Quays bridgeI was working in Manchester on Tuesday and Wednesday doing a one to one tuition session with a client and had the opportunity to go to Salford Quays, which is something that I have wanted to do for a long time.

Also being there in the evening was a bonus because I had good low directional lighting. I arrived around 6 pm and took around 250 pictures until the light dropped over the horizon at 7:53 pm. In this situation generally the better pictures come with the lower angled lighting, later in the session rather than earlier. Once the Sun is gone and the light is gone that’s it for black-and-white photographers because we photograph light and texture not colour.

Another benefit of that time of day was there were lots of people walking through my pictures giving a sense of movement and loads and loads of bicyclists zooming past on their bikes allowing me to use a slow shutter speed to blur the movement.

A last call for anybody wanting to come to my Calumet Seminars in Bristol next week.

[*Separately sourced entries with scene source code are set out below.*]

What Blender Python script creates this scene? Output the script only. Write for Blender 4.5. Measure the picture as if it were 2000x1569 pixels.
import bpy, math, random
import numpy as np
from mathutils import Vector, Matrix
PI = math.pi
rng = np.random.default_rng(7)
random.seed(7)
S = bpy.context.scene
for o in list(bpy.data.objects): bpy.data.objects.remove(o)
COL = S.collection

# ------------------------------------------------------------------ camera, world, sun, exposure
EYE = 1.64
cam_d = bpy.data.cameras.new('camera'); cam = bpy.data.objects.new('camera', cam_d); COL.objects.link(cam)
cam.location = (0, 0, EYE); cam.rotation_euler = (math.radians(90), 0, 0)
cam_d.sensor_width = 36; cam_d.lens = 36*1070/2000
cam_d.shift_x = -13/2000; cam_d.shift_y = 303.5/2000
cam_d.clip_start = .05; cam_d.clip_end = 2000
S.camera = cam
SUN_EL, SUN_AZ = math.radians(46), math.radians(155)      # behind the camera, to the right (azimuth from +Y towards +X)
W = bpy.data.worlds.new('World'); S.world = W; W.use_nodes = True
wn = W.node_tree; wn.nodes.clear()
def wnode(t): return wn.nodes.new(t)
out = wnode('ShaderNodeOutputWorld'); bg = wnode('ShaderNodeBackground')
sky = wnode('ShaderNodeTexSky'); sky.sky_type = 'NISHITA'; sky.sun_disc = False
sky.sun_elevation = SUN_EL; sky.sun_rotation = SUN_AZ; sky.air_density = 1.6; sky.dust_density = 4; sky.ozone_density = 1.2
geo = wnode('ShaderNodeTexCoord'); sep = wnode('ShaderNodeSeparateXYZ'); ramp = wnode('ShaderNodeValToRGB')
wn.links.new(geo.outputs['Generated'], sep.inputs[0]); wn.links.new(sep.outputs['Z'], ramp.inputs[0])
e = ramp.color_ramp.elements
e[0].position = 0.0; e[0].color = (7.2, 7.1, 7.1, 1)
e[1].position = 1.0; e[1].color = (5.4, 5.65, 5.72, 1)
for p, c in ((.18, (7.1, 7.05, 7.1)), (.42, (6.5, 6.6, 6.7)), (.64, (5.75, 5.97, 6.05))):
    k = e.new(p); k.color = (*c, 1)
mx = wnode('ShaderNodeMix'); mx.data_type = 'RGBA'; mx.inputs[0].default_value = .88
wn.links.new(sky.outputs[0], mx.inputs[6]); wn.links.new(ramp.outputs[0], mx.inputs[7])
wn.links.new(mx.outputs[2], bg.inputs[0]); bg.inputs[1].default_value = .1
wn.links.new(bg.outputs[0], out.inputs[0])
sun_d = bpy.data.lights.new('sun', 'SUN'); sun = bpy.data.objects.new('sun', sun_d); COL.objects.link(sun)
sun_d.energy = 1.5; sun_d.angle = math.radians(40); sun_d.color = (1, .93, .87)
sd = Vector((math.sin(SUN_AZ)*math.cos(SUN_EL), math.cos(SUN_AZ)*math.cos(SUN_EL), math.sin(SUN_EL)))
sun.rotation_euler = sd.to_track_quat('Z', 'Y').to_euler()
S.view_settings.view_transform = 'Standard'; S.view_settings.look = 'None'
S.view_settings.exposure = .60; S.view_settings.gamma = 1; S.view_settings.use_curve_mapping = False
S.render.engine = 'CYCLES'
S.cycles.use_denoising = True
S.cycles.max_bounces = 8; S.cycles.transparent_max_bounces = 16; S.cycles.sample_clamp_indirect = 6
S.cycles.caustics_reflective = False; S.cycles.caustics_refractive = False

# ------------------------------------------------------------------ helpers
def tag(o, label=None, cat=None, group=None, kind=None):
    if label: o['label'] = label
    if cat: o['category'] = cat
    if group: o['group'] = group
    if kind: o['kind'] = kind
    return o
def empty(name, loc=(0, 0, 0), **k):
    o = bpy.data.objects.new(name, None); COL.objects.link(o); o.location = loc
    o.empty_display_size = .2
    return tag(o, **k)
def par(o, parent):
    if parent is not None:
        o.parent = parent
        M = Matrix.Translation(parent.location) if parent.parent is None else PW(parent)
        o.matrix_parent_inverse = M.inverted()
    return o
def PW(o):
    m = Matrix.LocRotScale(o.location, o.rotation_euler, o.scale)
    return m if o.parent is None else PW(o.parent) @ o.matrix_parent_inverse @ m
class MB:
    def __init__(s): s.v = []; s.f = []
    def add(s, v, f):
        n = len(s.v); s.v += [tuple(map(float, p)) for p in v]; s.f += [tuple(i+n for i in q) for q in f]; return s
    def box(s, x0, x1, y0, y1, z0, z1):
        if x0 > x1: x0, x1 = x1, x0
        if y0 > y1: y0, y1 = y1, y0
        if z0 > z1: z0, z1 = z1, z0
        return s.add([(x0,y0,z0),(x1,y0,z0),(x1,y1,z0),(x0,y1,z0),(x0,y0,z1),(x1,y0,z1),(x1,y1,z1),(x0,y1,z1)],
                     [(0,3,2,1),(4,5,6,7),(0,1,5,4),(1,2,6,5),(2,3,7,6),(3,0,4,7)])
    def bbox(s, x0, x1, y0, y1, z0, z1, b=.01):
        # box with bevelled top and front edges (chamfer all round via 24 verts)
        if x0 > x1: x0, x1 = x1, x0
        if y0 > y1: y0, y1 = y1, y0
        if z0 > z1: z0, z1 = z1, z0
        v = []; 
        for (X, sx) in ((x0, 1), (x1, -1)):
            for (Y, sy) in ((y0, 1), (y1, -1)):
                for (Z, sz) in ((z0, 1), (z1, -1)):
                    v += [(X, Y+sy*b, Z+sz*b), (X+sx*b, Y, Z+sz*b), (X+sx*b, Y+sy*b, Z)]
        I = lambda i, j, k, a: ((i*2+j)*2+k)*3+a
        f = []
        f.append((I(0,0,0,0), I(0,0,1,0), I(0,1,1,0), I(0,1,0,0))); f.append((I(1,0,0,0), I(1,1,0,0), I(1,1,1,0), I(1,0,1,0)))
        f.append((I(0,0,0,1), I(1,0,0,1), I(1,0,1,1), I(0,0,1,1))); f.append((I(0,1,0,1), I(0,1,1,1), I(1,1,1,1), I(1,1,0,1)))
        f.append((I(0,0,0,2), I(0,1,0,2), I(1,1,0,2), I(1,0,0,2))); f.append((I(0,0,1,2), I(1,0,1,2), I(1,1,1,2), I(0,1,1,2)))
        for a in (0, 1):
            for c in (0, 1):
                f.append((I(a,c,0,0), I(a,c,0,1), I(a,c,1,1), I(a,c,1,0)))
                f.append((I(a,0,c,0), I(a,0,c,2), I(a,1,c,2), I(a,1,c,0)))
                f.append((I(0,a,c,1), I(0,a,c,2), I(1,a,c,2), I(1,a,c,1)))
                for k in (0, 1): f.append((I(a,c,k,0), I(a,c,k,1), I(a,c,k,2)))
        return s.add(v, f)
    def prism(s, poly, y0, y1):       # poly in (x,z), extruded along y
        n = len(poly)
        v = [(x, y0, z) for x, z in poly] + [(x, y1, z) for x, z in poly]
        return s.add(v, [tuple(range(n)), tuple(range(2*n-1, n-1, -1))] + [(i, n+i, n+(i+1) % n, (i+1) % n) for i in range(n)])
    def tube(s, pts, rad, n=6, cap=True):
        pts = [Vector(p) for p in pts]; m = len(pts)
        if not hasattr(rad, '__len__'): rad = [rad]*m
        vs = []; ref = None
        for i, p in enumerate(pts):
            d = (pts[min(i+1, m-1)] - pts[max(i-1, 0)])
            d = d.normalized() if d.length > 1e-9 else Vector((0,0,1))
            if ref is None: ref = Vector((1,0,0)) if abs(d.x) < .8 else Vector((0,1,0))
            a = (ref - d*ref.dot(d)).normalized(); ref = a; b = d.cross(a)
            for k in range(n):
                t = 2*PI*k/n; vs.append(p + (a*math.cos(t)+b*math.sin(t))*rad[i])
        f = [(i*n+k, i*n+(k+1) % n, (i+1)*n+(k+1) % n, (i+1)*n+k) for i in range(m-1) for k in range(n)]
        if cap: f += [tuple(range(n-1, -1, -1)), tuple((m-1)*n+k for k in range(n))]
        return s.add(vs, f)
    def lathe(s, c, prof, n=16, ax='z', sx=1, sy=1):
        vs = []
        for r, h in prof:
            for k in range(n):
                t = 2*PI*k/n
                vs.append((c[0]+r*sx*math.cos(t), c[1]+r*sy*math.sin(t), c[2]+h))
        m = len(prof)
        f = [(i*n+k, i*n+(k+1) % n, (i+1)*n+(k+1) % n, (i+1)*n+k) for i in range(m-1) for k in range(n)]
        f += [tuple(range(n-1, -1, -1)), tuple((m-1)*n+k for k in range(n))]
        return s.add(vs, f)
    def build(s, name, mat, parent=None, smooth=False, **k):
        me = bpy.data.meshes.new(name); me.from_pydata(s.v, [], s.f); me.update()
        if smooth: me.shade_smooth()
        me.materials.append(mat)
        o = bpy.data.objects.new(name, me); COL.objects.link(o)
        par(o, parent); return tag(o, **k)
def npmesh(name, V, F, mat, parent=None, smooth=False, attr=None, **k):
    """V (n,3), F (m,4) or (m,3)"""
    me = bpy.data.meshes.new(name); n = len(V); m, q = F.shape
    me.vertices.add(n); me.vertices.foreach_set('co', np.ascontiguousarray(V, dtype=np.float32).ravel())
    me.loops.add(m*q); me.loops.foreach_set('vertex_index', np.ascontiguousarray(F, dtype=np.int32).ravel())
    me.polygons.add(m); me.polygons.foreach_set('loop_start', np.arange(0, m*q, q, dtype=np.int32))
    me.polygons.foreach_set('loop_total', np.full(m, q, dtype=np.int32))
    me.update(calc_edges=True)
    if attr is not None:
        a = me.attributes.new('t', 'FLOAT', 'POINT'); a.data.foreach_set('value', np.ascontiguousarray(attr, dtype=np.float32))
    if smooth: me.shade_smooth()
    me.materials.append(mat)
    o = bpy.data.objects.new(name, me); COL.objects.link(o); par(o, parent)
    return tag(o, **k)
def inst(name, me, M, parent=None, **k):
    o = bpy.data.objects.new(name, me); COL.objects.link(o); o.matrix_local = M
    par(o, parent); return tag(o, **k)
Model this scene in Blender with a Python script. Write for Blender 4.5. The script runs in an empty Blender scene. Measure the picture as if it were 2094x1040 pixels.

I will be doing “Lightroom for black and white photographers” on Tuesday and “A Monochrome Printing Workshop” on Wednesday. These seminars are booked through the Calumet Photographic seminars website.

A big hello to all new followers on my little blog this week.

(C) Andy Beel FRPS 2013


4 responses to Quays bridge

  1. athyfoto says:

    Wow! This image really packs a punch. This is a bridge I have crossed so many times and walked between the War Museum and the Lowry Centre and yet this view is new to me.

    Just goes to show that while I am aware of “working a scene” I am not doing it well enough. While I have been happy with images I have come away from Salford Quays with in the past this has shown me a weakness in my technique. Again I have learned something from you Andy. 🙂


  2. andybeel says:

    Hi Frank the lighting on Tuesday evening was wonderful. We are all too familiar with the places we know well, I very rarely take pictures in Bristol. Seeing in a new place is easy, finding new pictures in the familiar is difficult. That’s why Freeman Patterson says that real expressive seeing is using the whole person: senses, emotions and intellect. Keep the good work. Andy


  3. LensScaper says:

    This is a place that is high on my list of ‘must visit’. The man, centre image, who is I think holding a camera, really completes this image for me.